According to the bill, SB961, the system would use GPS data to monitor speed limits. If the system determines a vehicle is traveling at 10 miles per hour over the speed limit, a one-time visual and audio signal would alert the driver. 

Emergency vehicles would be exempt from having the system. The Commissioner of the California Highway Patrol would have the authority to allow disabling the system on vehicles based on specific criteria. 

The bill would require the Office of Fleet and Asset Management to establish a pilot program with the system equipped on state vehicles. Data collected for a minimum of 12 months would be reported to the legislature annually. The department would have the authority to discontinue the program if it determines the program can’t meet the needs of the state. 

A previous version of the bill also required vehicles with three or more axles and more than 10,000 pounds to have side guards to prevent bikes and cars from being pulled under the vehicles during a crash. However, a recently amended version of the bill removed this requirement. 

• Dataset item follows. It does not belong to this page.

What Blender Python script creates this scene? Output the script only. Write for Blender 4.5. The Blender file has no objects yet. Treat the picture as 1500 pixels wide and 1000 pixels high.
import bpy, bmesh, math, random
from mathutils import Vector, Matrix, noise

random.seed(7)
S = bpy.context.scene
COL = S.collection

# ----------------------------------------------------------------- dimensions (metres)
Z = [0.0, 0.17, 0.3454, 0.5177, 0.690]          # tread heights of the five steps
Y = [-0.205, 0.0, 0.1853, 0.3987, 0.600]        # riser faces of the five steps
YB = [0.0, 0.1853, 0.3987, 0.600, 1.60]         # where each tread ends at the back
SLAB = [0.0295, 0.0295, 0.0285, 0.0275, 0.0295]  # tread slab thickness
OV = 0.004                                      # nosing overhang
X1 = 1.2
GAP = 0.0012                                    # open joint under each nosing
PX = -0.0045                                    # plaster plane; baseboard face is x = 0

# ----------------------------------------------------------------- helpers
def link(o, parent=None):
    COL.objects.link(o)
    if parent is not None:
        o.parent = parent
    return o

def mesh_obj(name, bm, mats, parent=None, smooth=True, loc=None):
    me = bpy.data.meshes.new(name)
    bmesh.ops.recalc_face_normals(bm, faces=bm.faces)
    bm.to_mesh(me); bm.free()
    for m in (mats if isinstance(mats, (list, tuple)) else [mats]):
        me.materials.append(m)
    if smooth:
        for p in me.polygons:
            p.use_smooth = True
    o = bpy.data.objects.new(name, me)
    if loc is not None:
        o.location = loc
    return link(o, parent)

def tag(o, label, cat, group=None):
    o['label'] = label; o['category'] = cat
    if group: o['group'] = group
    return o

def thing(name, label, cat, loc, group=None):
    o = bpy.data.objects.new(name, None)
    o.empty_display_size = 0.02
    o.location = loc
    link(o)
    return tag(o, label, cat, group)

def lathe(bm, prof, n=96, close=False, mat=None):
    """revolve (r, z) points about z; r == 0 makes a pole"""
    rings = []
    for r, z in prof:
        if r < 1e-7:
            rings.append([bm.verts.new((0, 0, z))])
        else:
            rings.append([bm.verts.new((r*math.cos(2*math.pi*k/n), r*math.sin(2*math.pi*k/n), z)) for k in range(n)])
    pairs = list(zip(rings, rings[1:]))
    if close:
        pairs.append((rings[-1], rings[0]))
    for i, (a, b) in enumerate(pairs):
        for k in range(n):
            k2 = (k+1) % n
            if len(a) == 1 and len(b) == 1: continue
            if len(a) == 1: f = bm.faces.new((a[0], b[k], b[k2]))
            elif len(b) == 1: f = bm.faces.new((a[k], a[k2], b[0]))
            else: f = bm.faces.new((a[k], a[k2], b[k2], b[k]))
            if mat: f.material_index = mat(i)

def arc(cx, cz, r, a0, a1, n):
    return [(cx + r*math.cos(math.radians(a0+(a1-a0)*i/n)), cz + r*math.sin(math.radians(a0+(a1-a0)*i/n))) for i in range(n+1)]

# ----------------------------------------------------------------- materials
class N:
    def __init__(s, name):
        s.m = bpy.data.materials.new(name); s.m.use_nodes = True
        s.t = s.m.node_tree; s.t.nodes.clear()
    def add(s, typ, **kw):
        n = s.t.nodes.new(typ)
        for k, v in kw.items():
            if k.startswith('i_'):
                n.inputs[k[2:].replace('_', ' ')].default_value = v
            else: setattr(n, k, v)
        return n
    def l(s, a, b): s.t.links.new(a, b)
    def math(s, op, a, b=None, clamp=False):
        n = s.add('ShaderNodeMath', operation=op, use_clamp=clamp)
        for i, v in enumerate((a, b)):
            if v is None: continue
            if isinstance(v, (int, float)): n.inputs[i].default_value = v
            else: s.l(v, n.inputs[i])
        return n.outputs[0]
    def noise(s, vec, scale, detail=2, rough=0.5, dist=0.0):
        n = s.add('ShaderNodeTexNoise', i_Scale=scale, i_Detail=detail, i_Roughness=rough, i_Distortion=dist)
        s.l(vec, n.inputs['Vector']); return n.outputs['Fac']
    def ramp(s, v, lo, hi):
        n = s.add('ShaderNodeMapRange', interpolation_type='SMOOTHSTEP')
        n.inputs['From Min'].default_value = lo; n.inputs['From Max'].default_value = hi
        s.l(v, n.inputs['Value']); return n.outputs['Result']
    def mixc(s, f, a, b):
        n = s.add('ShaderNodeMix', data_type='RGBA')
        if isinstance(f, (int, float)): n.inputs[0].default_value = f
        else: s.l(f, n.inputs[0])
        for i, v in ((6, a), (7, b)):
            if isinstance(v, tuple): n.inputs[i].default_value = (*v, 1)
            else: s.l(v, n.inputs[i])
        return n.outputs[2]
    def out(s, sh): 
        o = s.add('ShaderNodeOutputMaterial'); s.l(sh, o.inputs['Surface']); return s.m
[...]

The bill was passed to the Committee on Appropriations April 30 after already moving through the Committee on Transportation. 

Two other bills in California also attempt to address speeding. 

SB1509 would give drivers 2 points on their license if traveling 26 mph faster than the posted speed limit. Two points would be similar to the amount of points a driver receives for a DUI and hit-and-run convictions. 

SB1297 would expand the state’s speed safety system pilot programs to multiple cities. This would include placing speed cameras on highways. 

Crash data released by the National Highway Traffic Safety Administration earlier this month shows 18% of all drivers involved in a fatal crash in 2022 were speeding at the time of the crash. It also says speeding was related to 29% of all fatal crashes during that time period. 

Overall, 12,151 people died in speed-related crashes in 2022; a slight decrease from the 12,498 killed in 2021.